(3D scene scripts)
──────────────────────────────
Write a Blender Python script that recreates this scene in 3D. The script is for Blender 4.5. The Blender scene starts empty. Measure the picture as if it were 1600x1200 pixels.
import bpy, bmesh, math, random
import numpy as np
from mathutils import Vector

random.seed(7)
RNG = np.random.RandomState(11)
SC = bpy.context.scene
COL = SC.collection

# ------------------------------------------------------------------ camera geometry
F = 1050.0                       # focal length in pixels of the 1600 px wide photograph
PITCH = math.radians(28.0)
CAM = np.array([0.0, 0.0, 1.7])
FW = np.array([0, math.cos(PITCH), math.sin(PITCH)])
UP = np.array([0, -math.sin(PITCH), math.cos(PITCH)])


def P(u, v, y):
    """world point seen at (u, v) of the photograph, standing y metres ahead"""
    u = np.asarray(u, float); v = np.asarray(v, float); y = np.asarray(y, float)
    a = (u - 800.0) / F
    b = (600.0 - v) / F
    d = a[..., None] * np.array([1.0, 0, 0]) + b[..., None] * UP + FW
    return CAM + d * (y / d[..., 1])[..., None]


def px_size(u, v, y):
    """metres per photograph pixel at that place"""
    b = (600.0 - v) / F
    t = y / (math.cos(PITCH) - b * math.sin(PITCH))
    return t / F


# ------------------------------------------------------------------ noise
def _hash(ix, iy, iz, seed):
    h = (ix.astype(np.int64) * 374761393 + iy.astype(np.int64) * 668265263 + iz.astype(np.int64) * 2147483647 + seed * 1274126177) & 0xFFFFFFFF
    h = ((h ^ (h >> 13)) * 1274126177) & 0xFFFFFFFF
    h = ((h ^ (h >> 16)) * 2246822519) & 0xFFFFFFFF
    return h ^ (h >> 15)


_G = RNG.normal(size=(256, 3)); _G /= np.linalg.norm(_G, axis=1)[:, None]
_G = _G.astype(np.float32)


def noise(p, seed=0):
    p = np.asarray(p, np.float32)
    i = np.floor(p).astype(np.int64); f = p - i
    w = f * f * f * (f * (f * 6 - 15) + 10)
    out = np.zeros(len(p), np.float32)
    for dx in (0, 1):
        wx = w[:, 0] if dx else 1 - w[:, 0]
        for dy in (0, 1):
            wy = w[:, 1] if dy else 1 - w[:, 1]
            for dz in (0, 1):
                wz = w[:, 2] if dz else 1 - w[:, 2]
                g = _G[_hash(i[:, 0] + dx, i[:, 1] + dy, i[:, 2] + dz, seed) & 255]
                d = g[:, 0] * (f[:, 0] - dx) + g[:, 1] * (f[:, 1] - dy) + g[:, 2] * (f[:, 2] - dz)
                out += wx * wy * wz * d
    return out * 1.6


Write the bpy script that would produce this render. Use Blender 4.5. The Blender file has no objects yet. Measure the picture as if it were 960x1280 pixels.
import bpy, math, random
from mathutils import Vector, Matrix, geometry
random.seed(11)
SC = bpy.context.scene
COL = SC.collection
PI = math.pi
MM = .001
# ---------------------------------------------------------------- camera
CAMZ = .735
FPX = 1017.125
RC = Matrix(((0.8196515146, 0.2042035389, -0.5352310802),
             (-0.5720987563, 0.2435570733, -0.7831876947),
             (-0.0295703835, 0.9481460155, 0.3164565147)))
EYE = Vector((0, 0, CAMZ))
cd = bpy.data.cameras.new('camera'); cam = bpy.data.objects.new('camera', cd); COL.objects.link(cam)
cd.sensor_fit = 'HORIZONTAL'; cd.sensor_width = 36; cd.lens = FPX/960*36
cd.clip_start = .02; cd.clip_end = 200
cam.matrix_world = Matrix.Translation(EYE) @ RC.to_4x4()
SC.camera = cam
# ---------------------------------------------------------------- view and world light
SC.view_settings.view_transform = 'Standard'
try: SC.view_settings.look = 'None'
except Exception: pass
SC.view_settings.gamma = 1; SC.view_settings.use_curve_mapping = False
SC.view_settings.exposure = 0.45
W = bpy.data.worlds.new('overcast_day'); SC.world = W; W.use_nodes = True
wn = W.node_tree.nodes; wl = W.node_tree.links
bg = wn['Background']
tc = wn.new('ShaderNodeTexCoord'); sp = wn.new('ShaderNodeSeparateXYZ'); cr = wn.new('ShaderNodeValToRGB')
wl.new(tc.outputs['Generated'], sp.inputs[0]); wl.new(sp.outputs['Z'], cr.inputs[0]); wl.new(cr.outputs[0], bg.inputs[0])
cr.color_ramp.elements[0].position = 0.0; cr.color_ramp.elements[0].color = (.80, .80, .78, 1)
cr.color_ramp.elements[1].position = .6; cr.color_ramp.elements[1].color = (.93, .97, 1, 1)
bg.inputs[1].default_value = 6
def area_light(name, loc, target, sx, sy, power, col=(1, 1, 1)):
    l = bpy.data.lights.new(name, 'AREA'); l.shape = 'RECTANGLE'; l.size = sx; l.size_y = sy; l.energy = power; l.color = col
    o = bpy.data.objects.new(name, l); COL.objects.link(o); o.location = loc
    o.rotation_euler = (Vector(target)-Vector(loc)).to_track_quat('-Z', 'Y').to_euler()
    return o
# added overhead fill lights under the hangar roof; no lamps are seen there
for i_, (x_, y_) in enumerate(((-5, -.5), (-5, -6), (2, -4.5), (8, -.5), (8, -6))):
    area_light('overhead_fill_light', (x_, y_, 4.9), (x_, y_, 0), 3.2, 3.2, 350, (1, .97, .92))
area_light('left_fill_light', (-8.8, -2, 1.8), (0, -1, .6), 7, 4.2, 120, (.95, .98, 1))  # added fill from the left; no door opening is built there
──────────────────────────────
# DESCRIPTION OF THE TASK:
Copy the lines from the start of the data verbatim, stopping after the line containing "return CAM +".

# THE REPLY:
Write a Blender Python script that recreates this scene in 3D. The script is for Blender 4.5. The Blender scene starts empty. Measure the picture as if it were 1600x1200 pixels.
import bpy, bmesh, math, random
import numpy as np
from mathutils import Vector

random.seed(7)
RNG = np.random.RandomState(11)
SC = bpy.context.scene
COL = SC.collection

# ------------------------------------------------------------------ camera geometry
F = 1050.0                       # focal length in pixels of the 1600 px wide photograph
PITCH = math.radians(28.0)
CAM = np.array([0.0, 0.0, 1.7])
FW = np.array([0, math.cos(PITCH), math.sin(PITCH)])
UP = np.array([0, -math.sin(PITCH), math.cos(PITCH)])


def P(u, v, y):
    """world point seen at (u, v) of the photograph, standing y metres ahead"""
    u = np.asarray(u, float); v = np.asarray(v, float); y = np.asarray(y, float)
    a = (u - 800.0) / F
    b = (600.0 - v) / F
    d = a[..., None] * np.array([1.0, 0, 0]) + b[..., None] * UP + FW
    return CAM + d * (y / d[..., 1])[..., None]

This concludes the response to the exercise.